--- start Records supplied ---

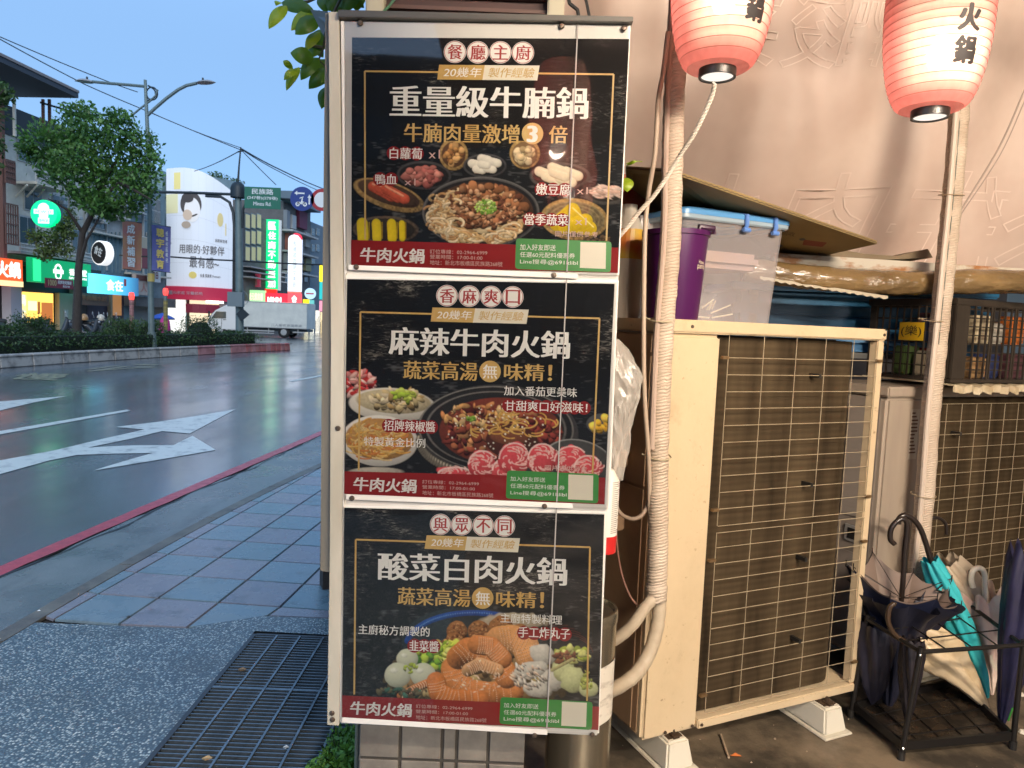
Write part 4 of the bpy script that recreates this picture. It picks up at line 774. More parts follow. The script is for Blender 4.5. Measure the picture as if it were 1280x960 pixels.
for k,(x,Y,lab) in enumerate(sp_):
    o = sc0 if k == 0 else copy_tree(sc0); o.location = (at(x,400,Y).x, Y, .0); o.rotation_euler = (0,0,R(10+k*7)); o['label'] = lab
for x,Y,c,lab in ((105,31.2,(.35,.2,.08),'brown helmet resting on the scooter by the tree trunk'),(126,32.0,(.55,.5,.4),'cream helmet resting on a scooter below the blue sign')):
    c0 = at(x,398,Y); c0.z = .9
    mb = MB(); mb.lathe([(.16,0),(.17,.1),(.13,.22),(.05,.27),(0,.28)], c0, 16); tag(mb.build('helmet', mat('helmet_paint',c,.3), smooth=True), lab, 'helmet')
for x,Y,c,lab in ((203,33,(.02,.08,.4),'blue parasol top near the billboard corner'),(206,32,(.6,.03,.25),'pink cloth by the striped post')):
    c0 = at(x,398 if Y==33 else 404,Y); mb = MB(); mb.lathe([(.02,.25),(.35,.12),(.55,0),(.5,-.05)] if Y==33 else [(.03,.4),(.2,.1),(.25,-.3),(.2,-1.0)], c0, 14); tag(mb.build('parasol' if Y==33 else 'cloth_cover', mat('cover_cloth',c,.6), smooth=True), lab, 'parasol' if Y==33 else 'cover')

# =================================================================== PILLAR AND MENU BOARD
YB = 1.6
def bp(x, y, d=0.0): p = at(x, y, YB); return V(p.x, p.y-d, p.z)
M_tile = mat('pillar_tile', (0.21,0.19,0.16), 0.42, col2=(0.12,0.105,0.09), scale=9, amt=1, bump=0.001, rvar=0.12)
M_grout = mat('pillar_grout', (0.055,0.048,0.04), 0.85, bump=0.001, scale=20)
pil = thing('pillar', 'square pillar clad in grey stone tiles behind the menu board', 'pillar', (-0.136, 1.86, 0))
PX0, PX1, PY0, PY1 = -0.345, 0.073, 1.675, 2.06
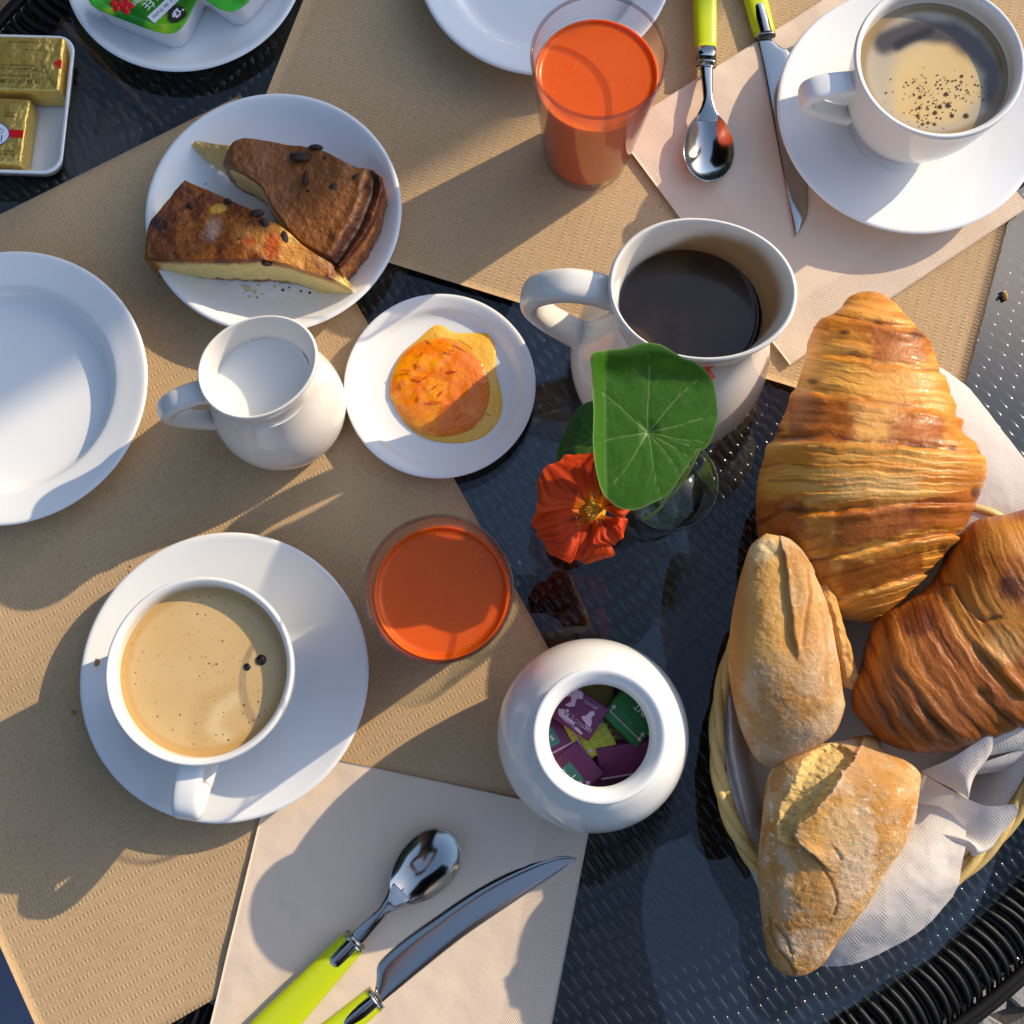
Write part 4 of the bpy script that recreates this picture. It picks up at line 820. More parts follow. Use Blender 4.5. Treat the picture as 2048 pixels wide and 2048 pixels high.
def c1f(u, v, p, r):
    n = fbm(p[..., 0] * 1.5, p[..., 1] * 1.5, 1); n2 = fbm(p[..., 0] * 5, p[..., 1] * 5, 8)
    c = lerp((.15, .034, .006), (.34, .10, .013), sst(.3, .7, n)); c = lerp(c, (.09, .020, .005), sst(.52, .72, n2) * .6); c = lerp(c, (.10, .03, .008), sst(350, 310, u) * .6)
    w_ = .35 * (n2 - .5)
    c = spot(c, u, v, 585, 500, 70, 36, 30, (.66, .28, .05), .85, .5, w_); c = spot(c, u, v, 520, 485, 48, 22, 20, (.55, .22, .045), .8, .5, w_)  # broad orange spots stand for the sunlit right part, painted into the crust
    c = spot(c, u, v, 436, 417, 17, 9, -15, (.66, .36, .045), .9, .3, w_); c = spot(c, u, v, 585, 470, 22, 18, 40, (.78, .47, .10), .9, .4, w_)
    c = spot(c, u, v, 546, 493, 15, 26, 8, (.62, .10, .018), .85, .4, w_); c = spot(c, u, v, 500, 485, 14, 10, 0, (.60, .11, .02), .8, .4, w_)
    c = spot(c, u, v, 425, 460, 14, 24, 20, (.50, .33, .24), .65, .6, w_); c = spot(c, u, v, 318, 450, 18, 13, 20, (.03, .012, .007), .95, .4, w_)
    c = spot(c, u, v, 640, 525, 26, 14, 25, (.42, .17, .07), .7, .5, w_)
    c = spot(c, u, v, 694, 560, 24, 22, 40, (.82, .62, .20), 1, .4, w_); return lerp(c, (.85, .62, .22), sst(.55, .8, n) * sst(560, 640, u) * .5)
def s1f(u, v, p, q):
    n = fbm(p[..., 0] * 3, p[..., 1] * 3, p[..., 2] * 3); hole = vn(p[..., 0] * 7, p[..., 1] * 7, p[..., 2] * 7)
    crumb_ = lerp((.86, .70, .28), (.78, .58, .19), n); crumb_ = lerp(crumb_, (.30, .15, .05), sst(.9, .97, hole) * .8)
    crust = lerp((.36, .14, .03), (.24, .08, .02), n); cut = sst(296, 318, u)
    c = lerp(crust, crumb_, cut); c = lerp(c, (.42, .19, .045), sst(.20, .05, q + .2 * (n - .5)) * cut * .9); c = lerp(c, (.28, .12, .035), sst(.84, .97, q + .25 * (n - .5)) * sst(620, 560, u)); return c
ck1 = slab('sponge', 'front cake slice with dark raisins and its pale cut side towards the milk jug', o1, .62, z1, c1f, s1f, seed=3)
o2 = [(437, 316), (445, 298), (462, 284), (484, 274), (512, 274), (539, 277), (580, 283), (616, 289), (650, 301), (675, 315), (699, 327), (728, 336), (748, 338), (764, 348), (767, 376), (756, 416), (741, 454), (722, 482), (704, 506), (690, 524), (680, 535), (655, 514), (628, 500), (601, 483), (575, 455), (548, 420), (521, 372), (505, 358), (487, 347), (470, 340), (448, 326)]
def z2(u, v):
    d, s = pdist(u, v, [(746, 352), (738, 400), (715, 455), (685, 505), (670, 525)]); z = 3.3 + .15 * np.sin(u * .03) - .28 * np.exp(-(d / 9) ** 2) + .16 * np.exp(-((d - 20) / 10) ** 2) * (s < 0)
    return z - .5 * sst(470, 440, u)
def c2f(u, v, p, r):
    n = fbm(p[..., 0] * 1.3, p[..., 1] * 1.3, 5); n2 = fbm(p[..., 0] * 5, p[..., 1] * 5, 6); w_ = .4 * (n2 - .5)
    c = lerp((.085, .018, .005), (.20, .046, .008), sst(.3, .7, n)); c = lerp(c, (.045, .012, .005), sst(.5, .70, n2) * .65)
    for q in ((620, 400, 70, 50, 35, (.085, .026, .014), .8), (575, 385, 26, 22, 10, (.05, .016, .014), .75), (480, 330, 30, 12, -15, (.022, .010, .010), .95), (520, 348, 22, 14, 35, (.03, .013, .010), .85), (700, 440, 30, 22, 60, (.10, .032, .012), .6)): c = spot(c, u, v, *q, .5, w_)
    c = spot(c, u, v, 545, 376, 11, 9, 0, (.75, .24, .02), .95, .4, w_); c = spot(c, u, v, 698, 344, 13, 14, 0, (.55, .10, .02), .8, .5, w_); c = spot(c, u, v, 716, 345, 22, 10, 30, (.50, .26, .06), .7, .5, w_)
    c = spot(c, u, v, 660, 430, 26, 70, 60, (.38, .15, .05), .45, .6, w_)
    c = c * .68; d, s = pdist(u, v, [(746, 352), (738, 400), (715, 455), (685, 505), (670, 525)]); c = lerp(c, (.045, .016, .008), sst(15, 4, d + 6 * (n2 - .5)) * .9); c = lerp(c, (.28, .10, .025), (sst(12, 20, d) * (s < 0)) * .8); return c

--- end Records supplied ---
--- start Records supplied ---

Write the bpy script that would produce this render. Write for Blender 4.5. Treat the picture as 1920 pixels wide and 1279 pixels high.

--- end Records supplied ---
--- start Records supplied ---

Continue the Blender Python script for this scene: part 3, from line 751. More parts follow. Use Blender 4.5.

--- end Records supplied ---

- [Task objective]:
Looking at the listing above, count the lines that contain "this" and give nothing but the number.

- [The response]:
4